[BEGIN Data]

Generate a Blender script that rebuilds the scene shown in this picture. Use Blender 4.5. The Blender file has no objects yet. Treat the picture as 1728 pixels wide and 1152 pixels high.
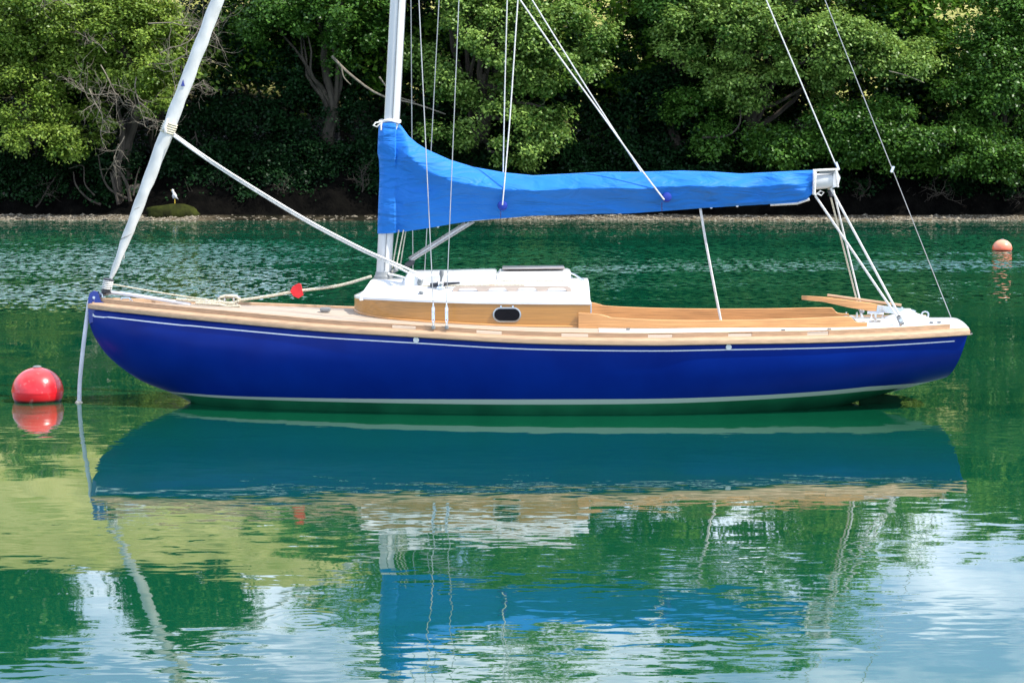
import bpy, math, random
import numpy as np
from mathutils import Vector, Matrix, noise as mnoise

random.seed(7)
RNG = np.random.default_rng(11)
SC = bpy.context.scene
COL = SC.collection
PI = math.pi

# ------------------------------------------------------------------ camera
F = 3412.0                      # focal length in photo pixels (1728 wide)
CAM = Vector((0.0, -17.5, 2.15))
PITCH = math.atan((576.0 - 261.0) / F)
cam_d = bpy.data.cameras.new("camera")
cam = bpy.data.objects.new("camera", cam_d)
COL.objects.link(cam)
cam.location = CAM
cam.rotation_euler = (PI / 2 - PITCH, 0, 0)
cam_d.sensor_width = 36.0
cam_d.lens = 36.0 * F / 1728.0
cam_d.clip_start = 0.1
cam_d.clip_end = 2000
SC.camera = cam

# ------------------------------------------------------------------ light
SUN_DIR = Vector((0.58, -0.20, 0.79)).normalized()      # towards the sun
sun_el = math.asin(SUN_DIR.z)
sun_az = math.atan2(SUN_DIR.x, SUN_DIR.y)               # clockwise from +Y
sd = bpy.data.lights.new("sun", "SUN")
sd.energy = 5.0
sd.angle = math.radians(0.5)
sd.color = (1.0, 0.955, 0.88)
so = bpy.data.objects.new("sun", sd)
COL.objects.link(so)
so.rotation_euler = SUN_DIR.to_track_quat('Z', 'Y').to_euler()
so.location = (10, -5, 20)

world = bpy.data.worlds.new("World")
SC.world = world
world.use_nodes = True
wn, wl = world.node_tree.nodes, world.node_tree.links
wn.clear()
w_out = wn.new('ShaderNodeOutputWorld')
w_bg = wn.new('ShaderNodeBackground'); w_bg.inputs[1].default_value = 0.11
sky = wn.new('ShaderNodeTexSky'); sky.sky_type = 'NISHITA'; sky.sun_disc = False
sky.sun_elevation = sun_el; sky.sun_rotation = sun_az
sky.air_density = 1.1; sky.dust_density = 1.2; sky.ozone_density = 1.5
tc = wn.new('ShaderNodeTexCoord')
sp = wn.new('ShaderNodeSeparateXYZ'); wl.new(tc.outputs['Generated'], sp.inputs[0])
az_ = wn.new('ShaderNodeMath'); az_.operation = 'ADD'; az_.inputs[1].default_value = 0.22
wl.new(sp.outputs[2], az_.inputs[0])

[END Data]

Give back exactly the lines from the first line of the data through the line with "SC.camera = cam", pictures excluded.

[Correct response]
Generate a Blender script that rebuilds the scene shown in this picture. Use Blender 4.5. The Blender file has no objects yet. Treat the picture as 1728 pixels wide and 1152 pixels high.
import bpy, math, random
import numpy as np
from mathutils import Vector, Matrix, noise as mnoise

random.seed(7)
RNG = np.random.default_rng(11)
SC = bpy.context.scene
COL = SC.collection
PI = math.pi

# ------------------------------------------------------------------ camera
F = 3412.0                      # focal length in photo pixels (1728 wide)
CAM = Vector((0.0, -17.5, 2.15))
PITCH = math.atan((576.0 - 261.0) / F)
cam_d = bpy.data.cameras.new("camera")
cam = bpy.data.objects.new("camera", cam_d)
COL.objects.link(cam)
cam.location = CAM
cam.rotation_euler = (PI / 2 - PITCH, 0, 0)
cam_d.sensor_width = 36.0
cam_d.lens = 36.0 * F / 1728.0
cam_d.clip_start = 0.1
cam_d.clip_end = 2000
SC.camera = cam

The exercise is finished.